Whispers recently shared the news that Blue Hog Report blogger Matt Campell’s lawsuit against Facebook over privacy concerns had been granted class-action status.
Well, the Little Rock law firm representing Campbell, Carney Bates & Pulliam PLLC, also is handling a potential class-action privacy lawsuit against Google and is involved in several other high-profile data breach cases.
It has, in fact, developed something of a specialty in the area of data privacy, said law firm partner Hank Bates.

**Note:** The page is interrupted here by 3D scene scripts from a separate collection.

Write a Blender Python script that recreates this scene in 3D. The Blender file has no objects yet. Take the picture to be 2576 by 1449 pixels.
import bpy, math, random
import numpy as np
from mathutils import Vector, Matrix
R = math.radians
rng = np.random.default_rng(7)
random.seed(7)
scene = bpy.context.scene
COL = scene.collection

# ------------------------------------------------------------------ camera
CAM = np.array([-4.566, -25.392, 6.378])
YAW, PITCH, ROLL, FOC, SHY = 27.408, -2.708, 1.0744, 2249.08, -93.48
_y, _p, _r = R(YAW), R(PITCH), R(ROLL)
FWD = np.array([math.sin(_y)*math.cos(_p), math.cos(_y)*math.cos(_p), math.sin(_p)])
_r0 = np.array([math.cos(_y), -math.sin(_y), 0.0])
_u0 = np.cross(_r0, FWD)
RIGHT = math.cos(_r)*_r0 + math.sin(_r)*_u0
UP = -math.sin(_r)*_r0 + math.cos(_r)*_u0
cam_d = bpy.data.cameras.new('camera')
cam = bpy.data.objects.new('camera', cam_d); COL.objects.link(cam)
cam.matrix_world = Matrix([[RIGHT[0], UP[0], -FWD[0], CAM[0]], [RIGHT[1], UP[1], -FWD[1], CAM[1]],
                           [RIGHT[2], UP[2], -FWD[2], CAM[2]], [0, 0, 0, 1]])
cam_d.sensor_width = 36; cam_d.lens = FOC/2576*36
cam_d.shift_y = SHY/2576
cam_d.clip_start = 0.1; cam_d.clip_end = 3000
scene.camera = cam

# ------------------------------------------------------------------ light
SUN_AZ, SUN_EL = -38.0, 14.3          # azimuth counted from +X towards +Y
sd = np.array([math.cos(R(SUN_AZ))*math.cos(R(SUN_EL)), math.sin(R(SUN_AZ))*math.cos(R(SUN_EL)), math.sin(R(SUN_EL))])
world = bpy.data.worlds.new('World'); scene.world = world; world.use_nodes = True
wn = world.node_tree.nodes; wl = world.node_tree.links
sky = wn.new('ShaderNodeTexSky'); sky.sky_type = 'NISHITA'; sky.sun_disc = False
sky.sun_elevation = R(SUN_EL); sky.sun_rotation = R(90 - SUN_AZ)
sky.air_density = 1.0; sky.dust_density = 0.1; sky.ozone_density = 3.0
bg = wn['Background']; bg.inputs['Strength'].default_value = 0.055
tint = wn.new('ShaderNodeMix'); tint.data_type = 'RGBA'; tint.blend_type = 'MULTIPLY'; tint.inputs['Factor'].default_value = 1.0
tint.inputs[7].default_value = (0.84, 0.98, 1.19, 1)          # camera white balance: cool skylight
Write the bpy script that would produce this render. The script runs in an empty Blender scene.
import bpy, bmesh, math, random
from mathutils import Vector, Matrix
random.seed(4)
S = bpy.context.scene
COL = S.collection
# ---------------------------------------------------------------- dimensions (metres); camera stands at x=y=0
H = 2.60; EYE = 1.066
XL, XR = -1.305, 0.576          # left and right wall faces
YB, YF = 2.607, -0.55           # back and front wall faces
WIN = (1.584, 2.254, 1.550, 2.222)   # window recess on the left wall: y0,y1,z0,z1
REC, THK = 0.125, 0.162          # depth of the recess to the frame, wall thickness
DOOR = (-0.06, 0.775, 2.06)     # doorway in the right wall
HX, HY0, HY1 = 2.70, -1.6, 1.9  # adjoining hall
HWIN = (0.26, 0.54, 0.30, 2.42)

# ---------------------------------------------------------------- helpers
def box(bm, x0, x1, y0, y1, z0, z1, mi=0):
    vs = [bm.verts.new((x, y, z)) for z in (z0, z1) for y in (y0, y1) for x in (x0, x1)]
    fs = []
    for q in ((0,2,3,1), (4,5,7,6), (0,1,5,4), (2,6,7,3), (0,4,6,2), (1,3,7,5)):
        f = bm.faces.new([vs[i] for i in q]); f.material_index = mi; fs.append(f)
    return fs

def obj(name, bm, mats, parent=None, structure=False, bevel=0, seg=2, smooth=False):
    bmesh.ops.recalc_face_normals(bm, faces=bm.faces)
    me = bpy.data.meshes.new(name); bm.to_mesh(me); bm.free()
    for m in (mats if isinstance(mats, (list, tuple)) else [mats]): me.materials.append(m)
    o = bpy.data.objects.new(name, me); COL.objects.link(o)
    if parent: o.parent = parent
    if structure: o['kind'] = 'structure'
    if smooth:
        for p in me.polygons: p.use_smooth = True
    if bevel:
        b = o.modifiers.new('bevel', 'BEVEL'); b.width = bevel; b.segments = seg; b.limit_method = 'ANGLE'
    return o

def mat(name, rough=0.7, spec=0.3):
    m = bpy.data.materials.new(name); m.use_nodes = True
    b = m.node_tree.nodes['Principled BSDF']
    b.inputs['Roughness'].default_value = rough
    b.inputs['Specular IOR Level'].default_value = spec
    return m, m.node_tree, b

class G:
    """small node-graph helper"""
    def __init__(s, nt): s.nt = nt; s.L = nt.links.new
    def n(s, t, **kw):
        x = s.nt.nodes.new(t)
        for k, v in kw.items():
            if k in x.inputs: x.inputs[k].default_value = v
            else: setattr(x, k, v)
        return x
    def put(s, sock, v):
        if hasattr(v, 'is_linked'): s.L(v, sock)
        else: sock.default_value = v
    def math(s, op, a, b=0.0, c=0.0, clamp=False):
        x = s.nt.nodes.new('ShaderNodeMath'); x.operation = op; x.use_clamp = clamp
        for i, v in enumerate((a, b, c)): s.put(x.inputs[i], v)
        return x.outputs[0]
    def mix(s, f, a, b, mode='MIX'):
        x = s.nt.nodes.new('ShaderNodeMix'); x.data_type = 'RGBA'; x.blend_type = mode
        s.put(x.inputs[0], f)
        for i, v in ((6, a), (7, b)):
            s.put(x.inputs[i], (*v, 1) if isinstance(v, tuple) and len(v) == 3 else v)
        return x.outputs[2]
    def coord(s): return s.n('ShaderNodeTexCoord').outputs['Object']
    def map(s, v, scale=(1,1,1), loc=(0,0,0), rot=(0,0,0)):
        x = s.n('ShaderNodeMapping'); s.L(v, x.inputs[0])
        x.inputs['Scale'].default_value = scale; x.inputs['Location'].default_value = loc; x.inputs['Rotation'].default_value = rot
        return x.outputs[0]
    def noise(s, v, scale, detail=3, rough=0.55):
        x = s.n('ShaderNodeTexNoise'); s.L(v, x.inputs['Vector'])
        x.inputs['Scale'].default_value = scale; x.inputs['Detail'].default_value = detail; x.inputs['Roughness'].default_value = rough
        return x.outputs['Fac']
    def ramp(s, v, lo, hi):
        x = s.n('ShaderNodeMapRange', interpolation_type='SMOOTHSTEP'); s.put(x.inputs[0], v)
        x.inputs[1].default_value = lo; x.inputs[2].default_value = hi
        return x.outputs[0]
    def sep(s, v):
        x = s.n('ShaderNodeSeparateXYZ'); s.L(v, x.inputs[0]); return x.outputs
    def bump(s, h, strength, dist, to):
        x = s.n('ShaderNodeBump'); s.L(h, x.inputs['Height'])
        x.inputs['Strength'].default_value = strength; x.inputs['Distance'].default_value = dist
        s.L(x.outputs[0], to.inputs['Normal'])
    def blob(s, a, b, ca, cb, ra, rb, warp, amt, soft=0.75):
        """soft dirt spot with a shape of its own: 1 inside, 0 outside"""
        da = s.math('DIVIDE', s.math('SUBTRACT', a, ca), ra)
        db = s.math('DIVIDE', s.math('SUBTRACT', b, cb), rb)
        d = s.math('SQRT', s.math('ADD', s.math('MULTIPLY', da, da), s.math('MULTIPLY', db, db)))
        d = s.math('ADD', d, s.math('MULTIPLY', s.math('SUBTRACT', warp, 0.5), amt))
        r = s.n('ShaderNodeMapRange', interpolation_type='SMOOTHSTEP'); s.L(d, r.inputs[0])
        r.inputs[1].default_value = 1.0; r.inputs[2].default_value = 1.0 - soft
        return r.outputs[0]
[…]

“We do a lot in the data privacy setting. We see three categories of cases we’ve done: data breach cases; what I call data privacy; and then data security insurance companies.” As for data breach cases, “We’re involved in the Home Depot data breach, the Target data breach and then the Sony data breach,” Bates said.
“The Target and the Home Depot, they were cases brought by consumers but also cases brought by banks. And we’re on the class-action side representing the banks.”
As for the highly publicized 2014 Sony data breach, Carney Bates is among the law firms representing plaintiffs who allege Sony failed to prevent hackers from obtaining and posting online personal information on thousands of former and current Sony employees.
The hackers, calling themselves the “Guardians of Peace,” locked Sony employees out of the Sony computer network and released embarrassing emails from the likes of producer Scott Rudin (he bashed Angelina Jolie) and Amy Pascal, the Sony Pictures Entertainment co-chairman who later apologized, saying that emails she exchanged with Rudin were “insensitive and inappropriate.” (Pascal is no longer with Sony, alleging she was fired.)
The Guardians demanded that Sony pull from theaters the movie “The Interview,” a comedy about a plot to assassinate North Korean leader Kim Jong-un. The FBI blamed the cyberattack on North Korea.
In its lawsuit against Google, Carney Bates & Pulliam, on behalf of plaintiff Daniel Matera of California, alleges that the company scans private emails sent to and from Gmail accounts. Google analyzes the emails to create data profiles of the email senders and receivers and to target advertising to them based on those profiles, the lawsuit says.
Two California firms, Lieff Cabraser Heimann & Bernstein LLP and Gallo LLP, are also representing the plaintiffs in the Google suit.
Bates says his firm has been involved in data privacy cases for about four years. “It basically was an area of the law that I think we were drawn to initially by an interest in the data privacy area, and then after doing several cases, we slowly started building some familiarity with it.”